The 2019 anthology Odd Partners showcases her short fiction, "What Would Nora Do?" with the work of NY Times best-selling authors, Jeffrey Deaver, Jacqueline Winspear and William Kent Krueger.  Another story, “Little Egypt” -- praised by Los Angeles Review of Books Executive Editor, Boris Dralyuk, as “a firecracker of a noir tale…the ending is perfect and gut-wrenching” -- appears in the 2017 anthology, LAst Resort, for which novelist Michael Connelly wrote the introduction.

Angels in the Snow, a feature screenplay adapted from Jeffries’ first novel, was inspired by the true story behind the Los Angeles “Looking for Mr. Goodbar” investigation.  Among her other feature scripts are Confessions for Universal Pictures and Nobody’s Fool which won Best Screenplay Award at the Houston International Film Festival. She has also worked as a script doctor on selected films, including HBO's Iron-Jawed Angels, starring Oscar-winner Hilary Swank.

Jeffries graduated cum laude from UCLA and began her career as a journalist with American Film magazine where her cover story on Boulevard Nights documented the filming of the first major studio drama exploring Chicano life in the barrio.  Jeffries has contributed essays to the Huffington Post, Los Angeles Review of Books, Written By and many other publications.

“The First Time They Told Me I Write Like a Man”, appeared in The First Time…Tales From the Hollywood Trenches (Harper-Collins) and “The Last Gun of Tiburcio Vasquez”, originally published in the UC Press quarterly, BOOM: A Journal of California, can be viewed on the KCET website Artbound.  Jeffries was also a consultant for the Serial Box podcast, False Idols.

A tenured professor at USC’s School of Cinematic Arts and former Chair of the TV Curriculum Committee, Jeffries created the writing division’s first drama pilot class in addition to launching the first undergraduate television thesis at an American university.  She also teaches graduate thesis as well as the accelerated course in episodic drama for first year MFAs. She has guest lectured at the American Film Institute, Academy of Television Arts & Sciences, Paley Center for Media, Humanitas Institute Master Writers Seminars, the Banff International Television Festival, the Melbourne National Screenwriting Conference, Australian Film Institute and Bouchercon, the international mystery writers conference in Toronto.  She was awarded a Leighton Artists writing residency at the Banff Centre for the Arts.

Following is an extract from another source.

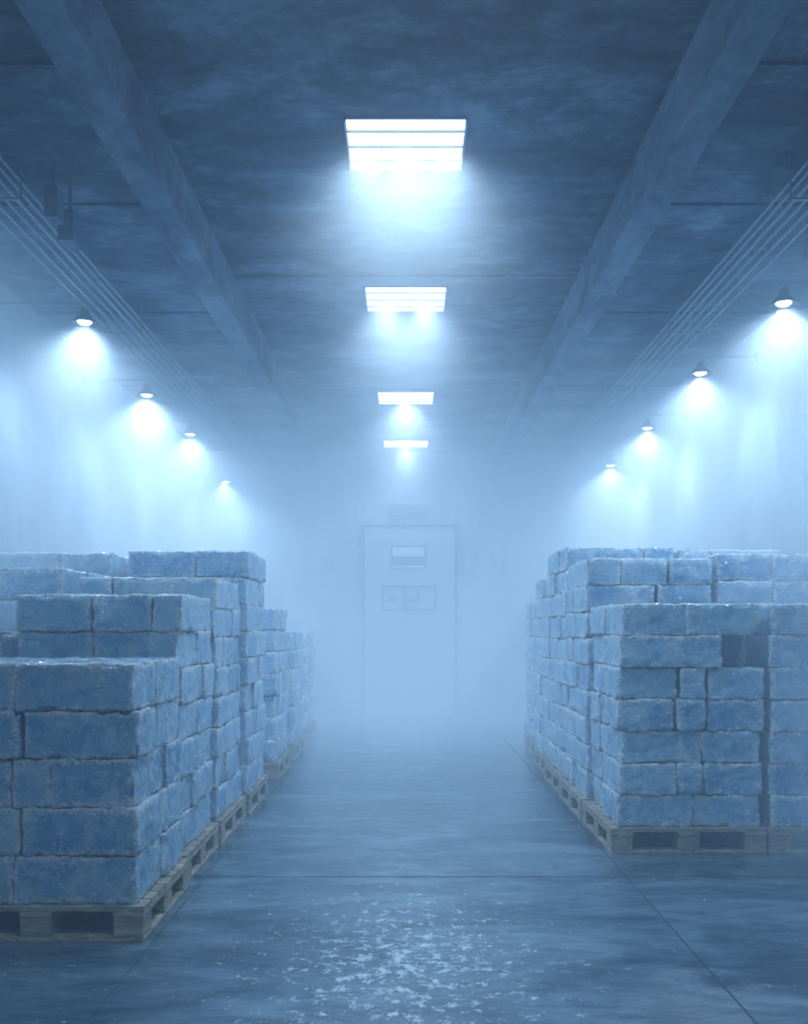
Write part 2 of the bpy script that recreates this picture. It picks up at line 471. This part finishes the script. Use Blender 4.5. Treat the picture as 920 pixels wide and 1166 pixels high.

Jeffries serves on the Board of Directors of Red Henn Press, a publisher of noted novelists and poets, including Erica Jong, Percival Everett , and Brendan Constantine.  A past vice-president of both Women in Film and PEN USA West, she was elected to the Writers Guild Foundation Board of Trustees and the Advisory Board of the Pasadena Literary Alliance. She has served as a judge for the PEN Teleplay Awards, the WGA Awards, as well as the annual Voice Awards which recognize film and television that educate the public about mental health, addiction and recovery.

Jeffries’ creative work has been profiled in Women Who Run the Show: How a Brilliant and Creative New Generation of Women Stormed Hollywood, Creating the TV Drama Series (first and second editions) and the upcoming China Beach Revisited by Brad Dukes, author of Reflections: An Oral History of Twin Peaks.